“Volevo essere un duro”, ma Lucio Corsi resta se stesso:

surreale, romantico, profondamente autentico.

Difficile trovare nel panorama italiano un artista così fedele al proprio immaginario e, al tempo stesso, capace di rinnovarlo disco dopo disco. Lucio Corsi, cantautore toscano classe ’93, torna con un nuovo album che arriva a pochi mesi dalla sua (brillante) partecipazione al Festival di Sanremo 2025. In un contesto musicale dove i riflettori si accendono e si spengono in un battito di social, Corsi si prende il suo tempo, con nove brani che sembrano voler parlare più al cuore che alla moda.

Volevo essere un duro è il titolo ironico e programmatico di un lavoro che, più che mostrare i muscoli, scava nella fragilità, nell’infanzia, nella memoria e nelle amicizie sgangherate. È un disco che profuma di sigarette nascoste nello zaino, di biglietti del cinema stropicciati, di sogni che non hanno bisogno di diventare adulti per esistere.

Dopo la favola spaziale di Cosa faremo da grandi?, Corsi cambia registro senza perdere il tocco: meno stramberie celesti, più quotidianità sognante, con una scrittura sempre più vicina al grande cantautorato italiano, ma riletta con il suo stile eccentrico e visionario.

Nel mare magnum di prodotti musicali intercambiabili e piattaformati, Volevo essere un duro arriva come un sussurro necessario, una parentesi fuori dal tempo che ci riporta a una scrittura personale, a tratti bizzarra, ma sempre profondamente consapevole. Lucio Corsi, il dandy toscano dal cuore glam e la penna sfuggente, dopo aver (immeritatamente) mancato la vittoria al 75° Festival di Sanremo, pubblica il suo nuovo lavoro sotto l’egida della storica etichetta Sugar. E conferma, con nove brani asciutti e senza ospiti, di essere uno dei pochi cantautori italiani capaci di parlare con autenticità anche quando gioca a far finta.

Fin dalle prime note di Tu sei il mattino – piccolo gioiello di scrittura melodica che avrebbe potuto far la fortuna di molti colleghi negli anni ’70 – si percepisce un cambiamento di tono rispetto al passato: meno fiaba, più carne e nervi.

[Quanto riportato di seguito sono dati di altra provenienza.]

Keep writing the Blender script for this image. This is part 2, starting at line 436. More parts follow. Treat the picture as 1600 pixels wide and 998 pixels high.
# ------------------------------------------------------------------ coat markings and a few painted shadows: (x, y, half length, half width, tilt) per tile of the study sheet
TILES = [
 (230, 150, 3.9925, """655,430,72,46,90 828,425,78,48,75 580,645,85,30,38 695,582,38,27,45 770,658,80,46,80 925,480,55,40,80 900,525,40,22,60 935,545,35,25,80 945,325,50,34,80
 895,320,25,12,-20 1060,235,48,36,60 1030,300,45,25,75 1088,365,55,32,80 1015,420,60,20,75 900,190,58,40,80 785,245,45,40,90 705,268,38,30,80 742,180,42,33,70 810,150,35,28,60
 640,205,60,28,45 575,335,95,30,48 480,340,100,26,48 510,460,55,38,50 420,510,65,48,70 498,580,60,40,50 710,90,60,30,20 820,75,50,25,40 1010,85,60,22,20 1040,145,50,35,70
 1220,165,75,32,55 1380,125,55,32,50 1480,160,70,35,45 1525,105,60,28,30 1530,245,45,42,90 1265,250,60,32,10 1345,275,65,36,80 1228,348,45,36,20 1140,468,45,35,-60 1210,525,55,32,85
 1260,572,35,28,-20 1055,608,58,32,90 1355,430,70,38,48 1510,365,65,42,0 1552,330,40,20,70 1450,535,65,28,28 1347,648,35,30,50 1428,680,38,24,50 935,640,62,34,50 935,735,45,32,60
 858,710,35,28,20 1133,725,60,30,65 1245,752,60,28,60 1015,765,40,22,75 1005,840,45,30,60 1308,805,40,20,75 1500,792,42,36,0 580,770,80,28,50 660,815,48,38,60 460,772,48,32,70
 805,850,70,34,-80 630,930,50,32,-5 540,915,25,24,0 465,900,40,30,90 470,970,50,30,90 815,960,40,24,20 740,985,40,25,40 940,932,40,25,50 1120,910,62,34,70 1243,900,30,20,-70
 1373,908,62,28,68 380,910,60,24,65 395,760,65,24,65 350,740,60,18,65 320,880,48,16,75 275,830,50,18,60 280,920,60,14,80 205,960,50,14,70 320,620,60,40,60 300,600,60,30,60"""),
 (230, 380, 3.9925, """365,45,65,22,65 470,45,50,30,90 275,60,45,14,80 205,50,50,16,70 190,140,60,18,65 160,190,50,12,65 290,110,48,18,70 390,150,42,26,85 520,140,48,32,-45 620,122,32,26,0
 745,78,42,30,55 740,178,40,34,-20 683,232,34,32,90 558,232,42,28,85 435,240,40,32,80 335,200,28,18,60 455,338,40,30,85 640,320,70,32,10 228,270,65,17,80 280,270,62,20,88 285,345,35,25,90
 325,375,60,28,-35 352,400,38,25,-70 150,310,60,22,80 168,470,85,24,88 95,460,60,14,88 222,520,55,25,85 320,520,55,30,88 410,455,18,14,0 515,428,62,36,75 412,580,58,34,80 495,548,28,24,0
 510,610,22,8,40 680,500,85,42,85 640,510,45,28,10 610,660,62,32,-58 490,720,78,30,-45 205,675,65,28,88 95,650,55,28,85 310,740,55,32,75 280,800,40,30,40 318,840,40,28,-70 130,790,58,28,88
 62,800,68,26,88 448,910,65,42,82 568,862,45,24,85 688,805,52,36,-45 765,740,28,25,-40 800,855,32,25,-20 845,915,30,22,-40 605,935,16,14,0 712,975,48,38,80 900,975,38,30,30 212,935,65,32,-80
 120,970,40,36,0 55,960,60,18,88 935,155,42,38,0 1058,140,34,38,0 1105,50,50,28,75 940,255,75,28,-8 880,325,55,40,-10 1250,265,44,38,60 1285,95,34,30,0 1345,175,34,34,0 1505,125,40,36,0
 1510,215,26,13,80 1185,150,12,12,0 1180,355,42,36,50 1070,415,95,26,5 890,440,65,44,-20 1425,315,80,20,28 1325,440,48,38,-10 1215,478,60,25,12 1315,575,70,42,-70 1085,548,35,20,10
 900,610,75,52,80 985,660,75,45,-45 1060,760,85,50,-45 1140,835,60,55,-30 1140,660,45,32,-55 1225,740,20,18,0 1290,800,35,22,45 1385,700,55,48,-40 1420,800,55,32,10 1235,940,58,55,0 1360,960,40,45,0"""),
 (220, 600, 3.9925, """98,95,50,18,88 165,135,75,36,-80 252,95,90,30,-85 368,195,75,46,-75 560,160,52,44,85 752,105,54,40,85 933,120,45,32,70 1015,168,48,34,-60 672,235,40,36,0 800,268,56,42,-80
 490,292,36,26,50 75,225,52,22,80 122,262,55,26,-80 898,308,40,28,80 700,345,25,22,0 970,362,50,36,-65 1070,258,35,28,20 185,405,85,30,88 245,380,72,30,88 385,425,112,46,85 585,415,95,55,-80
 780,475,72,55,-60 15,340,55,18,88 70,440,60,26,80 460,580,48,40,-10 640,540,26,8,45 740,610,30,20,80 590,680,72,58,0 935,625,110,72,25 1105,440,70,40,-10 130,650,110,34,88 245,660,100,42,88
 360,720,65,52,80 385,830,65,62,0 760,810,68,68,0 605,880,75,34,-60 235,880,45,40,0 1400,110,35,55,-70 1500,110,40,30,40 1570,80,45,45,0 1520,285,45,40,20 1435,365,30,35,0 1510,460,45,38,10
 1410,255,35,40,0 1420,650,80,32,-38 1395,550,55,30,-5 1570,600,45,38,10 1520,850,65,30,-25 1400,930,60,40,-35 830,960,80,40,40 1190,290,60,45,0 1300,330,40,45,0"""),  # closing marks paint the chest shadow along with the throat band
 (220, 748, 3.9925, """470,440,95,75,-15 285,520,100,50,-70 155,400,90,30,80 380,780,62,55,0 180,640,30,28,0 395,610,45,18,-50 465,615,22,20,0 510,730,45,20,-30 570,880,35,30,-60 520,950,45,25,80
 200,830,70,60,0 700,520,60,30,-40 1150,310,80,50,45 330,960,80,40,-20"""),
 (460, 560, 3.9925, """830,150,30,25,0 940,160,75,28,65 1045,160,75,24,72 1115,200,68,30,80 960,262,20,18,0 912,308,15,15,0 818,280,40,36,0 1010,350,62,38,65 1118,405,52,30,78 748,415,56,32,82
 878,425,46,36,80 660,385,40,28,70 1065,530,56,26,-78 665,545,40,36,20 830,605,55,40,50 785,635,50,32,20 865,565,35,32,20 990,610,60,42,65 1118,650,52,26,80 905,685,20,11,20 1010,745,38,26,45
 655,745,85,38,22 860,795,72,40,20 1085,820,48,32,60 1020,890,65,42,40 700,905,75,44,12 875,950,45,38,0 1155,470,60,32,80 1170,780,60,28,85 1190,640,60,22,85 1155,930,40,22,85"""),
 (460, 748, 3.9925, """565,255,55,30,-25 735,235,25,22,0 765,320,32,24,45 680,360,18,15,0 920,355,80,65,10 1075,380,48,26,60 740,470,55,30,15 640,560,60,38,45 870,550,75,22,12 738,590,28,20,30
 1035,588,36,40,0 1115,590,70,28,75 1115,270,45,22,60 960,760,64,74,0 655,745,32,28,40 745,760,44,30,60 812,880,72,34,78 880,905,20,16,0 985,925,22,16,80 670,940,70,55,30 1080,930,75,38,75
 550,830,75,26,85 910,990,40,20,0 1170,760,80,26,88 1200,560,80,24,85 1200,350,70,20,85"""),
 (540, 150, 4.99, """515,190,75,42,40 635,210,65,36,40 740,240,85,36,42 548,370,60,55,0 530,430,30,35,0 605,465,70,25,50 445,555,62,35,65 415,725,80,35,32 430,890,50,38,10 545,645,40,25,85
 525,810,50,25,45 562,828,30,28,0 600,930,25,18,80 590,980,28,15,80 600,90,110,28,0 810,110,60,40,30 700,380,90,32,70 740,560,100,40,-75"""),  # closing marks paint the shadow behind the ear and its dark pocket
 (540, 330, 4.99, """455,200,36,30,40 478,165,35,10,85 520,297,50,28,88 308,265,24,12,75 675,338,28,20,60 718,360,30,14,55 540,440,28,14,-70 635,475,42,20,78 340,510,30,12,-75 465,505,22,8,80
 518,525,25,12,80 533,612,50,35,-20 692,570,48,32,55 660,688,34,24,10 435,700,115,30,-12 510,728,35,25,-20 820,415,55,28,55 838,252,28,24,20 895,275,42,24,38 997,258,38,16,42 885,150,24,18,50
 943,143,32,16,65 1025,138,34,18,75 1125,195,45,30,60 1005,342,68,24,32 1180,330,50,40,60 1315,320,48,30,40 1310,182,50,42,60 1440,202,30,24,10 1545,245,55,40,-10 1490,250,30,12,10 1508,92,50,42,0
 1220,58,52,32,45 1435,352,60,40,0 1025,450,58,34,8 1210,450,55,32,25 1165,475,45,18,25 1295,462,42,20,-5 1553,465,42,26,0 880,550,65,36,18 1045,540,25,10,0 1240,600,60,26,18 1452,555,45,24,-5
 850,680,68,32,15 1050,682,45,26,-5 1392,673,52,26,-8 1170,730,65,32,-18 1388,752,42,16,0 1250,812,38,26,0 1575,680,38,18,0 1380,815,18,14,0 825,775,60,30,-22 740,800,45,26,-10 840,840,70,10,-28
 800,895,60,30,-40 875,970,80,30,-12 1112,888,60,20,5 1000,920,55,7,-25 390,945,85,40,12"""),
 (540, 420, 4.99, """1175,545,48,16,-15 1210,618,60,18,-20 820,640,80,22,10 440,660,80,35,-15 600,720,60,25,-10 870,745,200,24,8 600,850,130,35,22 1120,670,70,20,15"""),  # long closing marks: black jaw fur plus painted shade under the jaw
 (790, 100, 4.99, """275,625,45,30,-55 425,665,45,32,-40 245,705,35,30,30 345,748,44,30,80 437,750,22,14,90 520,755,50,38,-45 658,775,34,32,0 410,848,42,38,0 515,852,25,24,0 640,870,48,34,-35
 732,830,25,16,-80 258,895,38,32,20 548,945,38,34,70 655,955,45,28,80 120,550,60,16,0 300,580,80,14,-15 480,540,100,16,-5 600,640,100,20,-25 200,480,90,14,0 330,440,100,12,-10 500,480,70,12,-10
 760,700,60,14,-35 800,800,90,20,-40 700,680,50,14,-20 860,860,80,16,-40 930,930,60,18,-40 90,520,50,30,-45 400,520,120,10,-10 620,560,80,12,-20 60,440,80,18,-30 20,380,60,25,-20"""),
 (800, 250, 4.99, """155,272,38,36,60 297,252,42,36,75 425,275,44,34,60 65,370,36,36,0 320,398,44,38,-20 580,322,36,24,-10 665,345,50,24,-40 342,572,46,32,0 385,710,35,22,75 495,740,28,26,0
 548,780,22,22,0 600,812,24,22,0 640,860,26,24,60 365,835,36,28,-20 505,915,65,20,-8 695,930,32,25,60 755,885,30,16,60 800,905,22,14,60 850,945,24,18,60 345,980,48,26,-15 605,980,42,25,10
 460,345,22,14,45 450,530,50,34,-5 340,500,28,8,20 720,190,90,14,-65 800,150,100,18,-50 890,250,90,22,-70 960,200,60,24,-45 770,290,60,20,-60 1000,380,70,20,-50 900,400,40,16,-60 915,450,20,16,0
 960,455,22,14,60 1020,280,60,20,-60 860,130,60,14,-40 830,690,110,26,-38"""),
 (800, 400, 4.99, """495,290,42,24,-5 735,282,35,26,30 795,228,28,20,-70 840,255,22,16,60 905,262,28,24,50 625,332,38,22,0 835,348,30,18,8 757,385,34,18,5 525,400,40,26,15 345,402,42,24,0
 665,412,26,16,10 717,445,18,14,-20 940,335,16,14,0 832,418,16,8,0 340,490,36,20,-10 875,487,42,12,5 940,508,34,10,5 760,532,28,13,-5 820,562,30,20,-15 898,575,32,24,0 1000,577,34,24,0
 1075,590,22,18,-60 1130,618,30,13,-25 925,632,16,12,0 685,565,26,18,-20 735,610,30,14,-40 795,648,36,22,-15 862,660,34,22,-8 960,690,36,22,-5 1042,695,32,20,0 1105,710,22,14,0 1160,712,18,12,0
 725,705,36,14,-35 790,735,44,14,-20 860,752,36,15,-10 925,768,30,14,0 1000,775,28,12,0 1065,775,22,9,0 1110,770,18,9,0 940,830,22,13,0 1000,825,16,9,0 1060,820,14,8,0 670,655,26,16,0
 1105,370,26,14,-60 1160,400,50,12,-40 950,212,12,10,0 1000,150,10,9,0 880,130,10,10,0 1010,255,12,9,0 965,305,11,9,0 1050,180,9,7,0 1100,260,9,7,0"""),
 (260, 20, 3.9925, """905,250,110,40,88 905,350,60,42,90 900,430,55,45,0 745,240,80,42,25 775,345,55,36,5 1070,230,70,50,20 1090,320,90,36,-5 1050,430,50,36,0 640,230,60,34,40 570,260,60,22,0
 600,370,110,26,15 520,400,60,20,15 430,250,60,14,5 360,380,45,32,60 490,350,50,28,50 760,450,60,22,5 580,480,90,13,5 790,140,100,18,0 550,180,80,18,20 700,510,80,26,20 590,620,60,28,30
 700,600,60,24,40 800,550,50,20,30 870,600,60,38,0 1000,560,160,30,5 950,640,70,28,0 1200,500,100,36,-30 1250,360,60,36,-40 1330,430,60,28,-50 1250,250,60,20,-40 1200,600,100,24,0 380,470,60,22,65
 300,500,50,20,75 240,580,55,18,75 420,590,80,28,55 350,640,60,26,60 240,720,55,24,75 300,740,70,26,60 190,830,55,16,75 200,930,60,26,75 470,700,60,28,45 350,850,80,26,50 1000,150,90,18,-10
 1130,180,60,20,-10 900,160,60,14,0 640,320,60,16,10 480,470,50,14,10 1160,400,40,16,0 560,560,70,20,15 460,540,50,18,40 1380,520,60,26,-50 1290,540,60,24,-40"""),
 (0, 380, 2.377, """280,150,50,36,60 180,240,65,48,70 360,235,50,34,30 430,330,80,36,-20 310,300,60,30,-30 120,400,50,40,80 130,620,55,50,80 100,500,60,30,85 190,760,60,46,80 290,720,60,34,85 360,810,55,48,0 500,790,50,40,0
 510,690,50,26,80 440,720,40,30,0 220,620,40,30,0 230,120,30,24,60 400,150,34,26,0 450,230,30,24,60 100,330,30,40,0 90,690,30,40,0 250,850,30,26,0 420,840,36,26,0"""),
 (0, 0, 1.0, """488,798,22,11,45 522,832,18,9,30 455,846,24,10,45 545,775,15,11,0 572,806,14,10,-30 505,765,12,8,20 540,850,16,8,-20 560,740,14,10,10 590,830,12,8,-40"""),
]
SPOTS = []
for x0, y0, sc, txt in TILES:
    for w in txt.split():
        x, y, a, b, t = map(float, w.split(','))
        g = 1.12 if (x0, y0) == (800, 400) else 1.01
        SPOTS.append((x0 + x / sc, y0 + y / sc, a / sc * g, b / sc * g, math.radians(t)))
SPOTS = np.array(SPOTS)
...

Corsi scende dal suo mondo incantato, appoggia a terra le metafore più infantili e si concede all’ironia agrodolce della realtà. Lo fa anche in Sigarette, brano scanzonato e squisitamente alla Ivan Graziani, che sembra indicare con precisione una delle coordinate principali del disco: un glam-pop d’autore sporco di provincia, con gli stivali impolverati e il cuore pieno di sogni che fanno male.

L’universo sonoro si fa più asciutto, eppure non rinuncia alla raffinatezza: Francis Delacroix è probabilmente il brano più emblematico in tal senso. Un valzer surreale di immagini e riferimenti che rimbalzano come palline impazzite: Don Chisciotte, Gengis Khan, Lolita, Wojtyla. Tutti convocati per popolare il mondo del protagonista, un amico forse immaginario ma verissimo nella sua carica emotiva. Un episodio riuscitissimo, che riecheggia sia il Graziani più onirico che il Rino Gaetano dei giorni migliori.

Certo, non tutto convince con la stessa intensità: Let There Be Rocko inciampa in una caricatura rock che convince solo a metà, mentre Situazione complicata paga una certa dipendenza da Lennon, senza però replicarne la profondità. Ma sono peccati veniali, in un album che non cerca la perfezione quanto piuttosto la sincerità.

Il concept che lega i brani – un’infanzia rievocata con occhi adulti, un realismo che si nutre di fantastico – trova una coerenza inedita nella discografia corsiana. Non è più il tempo delle favole con le stelle sugli alberi: è il momento dei marciapiedi, delle amicizie scolorite, delle piccole epifanie metropolitane. La frase con cui l’artista stesso descrive il disco – “Ho cercato di trovare il sogno non fuggendo nel cielo ma strisciando sui marciapiedi” – è la chiave di lettura più limpida e disarmante dell’intero lavoro.

La splendida copertina firmata da Nicoletta Rabiti, madre dell’artista e presenza silenziosa e costante dell’estetica corsiana, suggella il progetto con un’immagine intima e artigianale, coerente con l’anima del disco.

In definitiva, Volevo essere un duro non ha la potenza dirompente e favolistica di Cosa faremo da grandi?, ma si afferma come un album maturo, coraggioso nella sua semplicità e lucidissimo nel suo approccio fuori moda. In un’Italia musicale sempre più imbrigliata nella retorica dell’hype e dei numeri, Lucio Corsi resta un outsider poetico. E tanto basta per volergli ancora bene.